А седьмое выпадает как награда. Я играю седьмое и понимаю — это гениальное сочинение. И иначе, чем через шесть посредственных, добраться до него пути нет. И я знаю — если я шесть раз не принесу себя в жертву, чтобы впервые исполнить неизвестные, только что написанные сочинения, Бог не даст седьмого.
— И много «седьмых»?
— Уже да. Симфония-концерт Прокофьева, оба концерта Шостаковича, концерты Дютийе, Пендерецкого, концерт Шнитке и потрясающее виолончельное сочинение, которое ждет еще большое будущее, концерт Бориса Чайковского. Есть такой композитор. Его концерт, я считаю, гениальный. Я сейчас не играю его, потому что это сложная вещь, я давно ее не играл, а с налета его не повторишь. Значит, надо выкраивать время из подготовки новых вещей, а на это я пойти не могу.
— Но…
— Да. Но вдруг звонок из Сан-Франциско: «Слава, мы сейчас организуем семидесятилетие Исаака Стерна. Вы приедете?» Я говорю: «Да. Все брошу и приеду». Почему? Потому что Стерн не просто мой друг, он практически сам организовал и провел мое шестидесятилетие в Вашингтоне. Сделал программу, позвал людей. И каких! Иегуди Менухин, Пендерецкий, Бернстайн, сам Стерн, естественно, и был потрясающий концерт, а в конце жена президента Нэнси Рейган взяла дирижерскую палочку и продирижировала моим оркестром: «Счастливого дня рождения!» — традиционная американская деньрождественская мелодия. Разве я мог отказать Стерну? «А что я должен сделать?» — «Мы делаем такую смешную штуку. Исполняем „Карнавал животных“ Сен-Санса, а между номерами идет короткий текст, но не тот, который положено читать, типа: „Вот какие солидные слоны“ и идет „Слоновья полька“, а другой, связанный с жизнью Стерна, читать его будет Грегори Пек. Вам предстоит сыграть „Умирающего лебедя“. Перед этим Грегори Пек станет говорить о том, что вот Айзек Стерн встретил в таком-то году замечательно красивую Верочку, которая стала потом спутницей всей его жизни. После чего ваш выход. И все».

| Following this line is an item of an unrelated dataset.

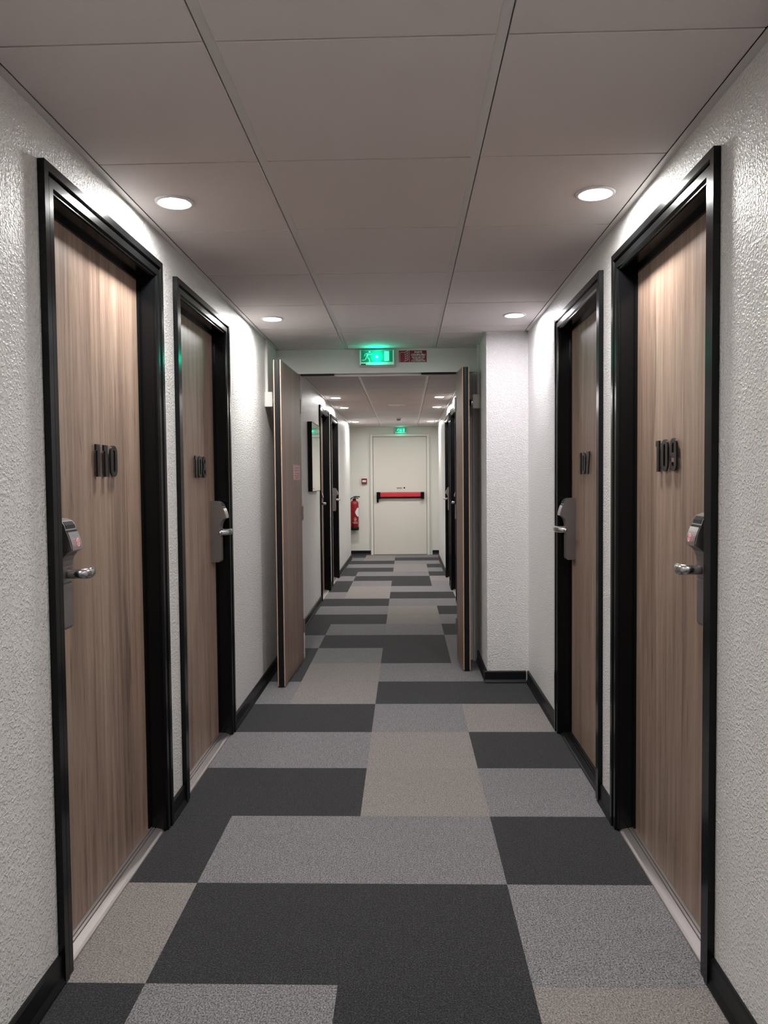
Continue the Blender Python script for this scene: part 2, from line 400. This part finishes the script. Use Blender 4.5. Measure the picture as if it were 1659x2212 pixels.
def room_door(key, label, number, ycen=None, thr=ALU):
    global dcount; dcount += 1
    side, y0, y1, near = DOORS[key]
    xw = XL if side < 0 else (XR if y1 < YP else XF)
    n = -side                                   # direction into the corridor along x
    root = tag(empty('door_%d' % dcount, (xw, (y0+y1)/2, 0)), label, 'door', kind='structure')
    inv = Matrix.Translation(-root.location)
    def ch(name, bm, m, par=root, smooth=False):
        o = obj(name, bm, m, par, smooth)
        if par is root: o.matrix_parent_inverse = inv
        return o
    X = lambda p: xw + n*p
    # frame: two jambs and a head with mitred profile
    bm = BM(); prism(bm, FPROF, lambda q, p: (X(p), y0+q, .001), lambda q, p: (X(p), y0+q, CZ-q)); ch('frame_jamb', bm, BLACK)
    bm = BM(); prism(bm, FPROF, lambda q, p: (X(p), y1-q, .001), lambda q, p: (X(p), y1-q, CZ-q)); ch('frame_jamb', bm, BLACK)
    bm = BM(); prism(bm, FPROF, lambda q, p: (X(p), y0+q, CZ-q), lambda q, p: (X(p), y1-q, CZ-q)); ch('frame_head', bm, BLACK)
    # leaf : mesh local to its own origin so the grain differs door to door
    d0 = -.054
    leaf = ch('door_leaf', bx(X(d0), X(d0-.04), y0+.068, y1-.068, .016, CZ-.068, bev=.0015), WOOD)
    # threshold
    tp = [(-.056, 0), (-.056, .016), (-.050, .0165), (-.043, .0155), (-.043, .010), (-.040, .010), (-.040, .0148), (-.033, .0135), (-.033, .008), (-.0295, .008), (-.0295, .0128), (-.008, .008), (-.002, .003), (0, 0)]
    bm = BM(); prism(bm, tp, lambda p, z: (X(p), y0+.062, z+.0005), lambda p, z: (X(p), y1-.062, z+.0005)); ch('threshold_strip', bm, thr)
    # lock
    e = 1 if near else -1
    yl = (y0+.068+.062) if near else (y1-.068-.062)
    lw = .034
    bm = BM(); prism(bm, LOCKP, lambda p, z: (X(d0+p*.93), yl-lw, z), lambda p, z: (X(d0+p*.93), yl+lw, z))
    lock = ch('card_lock', bm, STEELD)
    def face(z0, z1, w0, w1, m, name, off=.0012):
        P = [q for q in LOCKP if q[1] >= 1.098]
        def pr(z):
            for (p1, a), (p2, b) in zip(P[1:], P[2:]):
                if b <= z <= a: return p1+(p2-p1)*(a-z)/(a-b+1e-9)
            return P[-1][0]
        zs = [z0+(z1-z0)*i/4 for i in range(5)]
        out = [(pr(z)*.93+off, z) for z in zs] + [(pr(z)*.93-.003, z) for z in reversed(zs)]
        bm = BM(); prism(bm, out, lambda p, z: (X(d0+p), yl+w0, z), lambda p, z: (X(d0+p), yl+w1, z)); ch(name, bm, m, lock)
        # lock's parent inverse: lock is at identity
    face(1.099, 1.147, -lw+.003, lw-.003, STEEL, 'lock_cover', .003)
    face(1.156, 1.1745, -lw+.006, lw-.006, BLACKM, 'card_slot')
    face(1.147, 1.152, -lw+.003, lw-.003, BLACKM, 'cover_gap')
    if number and near:
        # lit indicator on the cover: ring of two hooked strokes
        for zz, k in ((1.124, 1), (1.1145, -1)):
            pts = [(X(d0+.0745+(1.128-zz)*.22), yl+.0055*math.cos(R(t)), zz+.0055*math.sin(R(t))*k) for t in range(-40, 221, 26)]
            ch('lock_indicator', tube(BM(), pts, .0013, 6), LOGO, lock)
    zh = 1.034
    pts = [(X(d0+.040), yl, zh), (X(d0+.075), yl, zh), (X(d0+.088), yl+e*.002, zh), (X(d0+.095), yl+e*.012, zh), (X(d0+.094), yl+e*.035, zh), (X(d0+.084), yl+e*.07, zh-.001), (X(d0+.068), yl+e*.105, zh-.002), (X(d0+.062), yl+e*.117, zh-.002)]
    ch('lever_handle', tube(BM(), pts, .0138, 14, [.9, .9, 1.0, 1.05, 1.05, .98, .85, .6], flat=.62), STEEL, lock, True)
    # number
    if number:
        h = .100; yc = ycen; W = sum(ADV[c] for c in number)*h - .2*h
        num = None; u = -W/2
        for c in number:
            if n > 0: place = lambda a, b, z, u=u: (X(d0+.006+z), yc+u+a, 1.295+b)
            else: place = lambda a, b, z, u=u: (X(d0+.006+z), yc-u-a, 1.295+b)
            ch('number_figure', digit_bm(c, h, .006, place), FIGURE)
            # two stand-off pins behind each figure
            for b in (.12, .88):
                aa = {'1': .215, '7': .19 if b < .5 else .36, '0': .23, '8': .23, '9': .23}[c]*h*DW
                bb = {'0': .06 if b < .5 else .94, '8': .06 if b < .5 else .94, '9': .06 if b < .5 else .94}.get(c, b)*h
                p = place(aa, bb, -.006); q = place(aa, bb, .0005)
                ch('standoff_pin', lathe(BM(), [(.0025, min(p[0], q[0])), (.0025, max(p[0], q[0]))], (0, p[1], p[2]), 8, 'x'), STEEL)
            u += ADV[c]*h
    return root
room_door('110', 'wood-grain room door numbered 110 in a black frame', '110', 2.400)
room_door('109', 'wood-grain room door numbered 109 in a black frame', '109', 2.420)
room_door('108', 'wood-grain room door numbered 108 in a black frame', '108', 3.512)
room_door('107', 'wood-grain room door numbered 107 in a black frame', '107', 3.515, BASEB)
room_door('fa', 'black-framed room door next to the framed picture, beyond the double doors', None)
room_door('fb', 'first black-framed room door on the right past the double doors', None)
room_door('fc', 'last black-framed room door on the left before the exit', None)
room_door('fd', 'last black-framed room door on the right before the exit', None)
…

— Представляешь? Черт-те что! Значит, я помчусь в Сан-Франциско, черт знает откуда, из Европы, чтобы в течение нескольких минут сыграть там на виолончели? Глупость какая-то. Нет, это не будет являться выдающимся вкладом в день рождения Стерна, нет. «Стоп! — говорю я этому посланцу телефонному. — Давайте так: я приеду только в том случае, если вы немедленно пришлете ко мне человека из Сан-Франциско, театрального портного, чтоб он обмерил мою талию и сшил подходящий костюм». — «О’кей!» — говорит этот человек, и действительно через некоторое время является ко мне портной из Сан-Франциско, измерил мне талию, и, по-моему, сантиметр у него на моей талии не сошелся. «Чего будем шить?» — интересуется.
Много дал бы я за то, чтобы посмотреть на лицо портного, выслушивающего заказ. Великий Маэстро пожелал, чтобы к концерту ему была сшита балетная пачка. После этого он снял ботинок и велел измерить и его, поскольку ему были нужны к концерту же балетные туфли. «О’кей!» — говорит, не дрогнув, портной и удаляется, слегка отвесив нижнюю челюсть. «Да! — крикнул ему вслед Великий Маэстро. — И чтоб имени моего не было в программе!»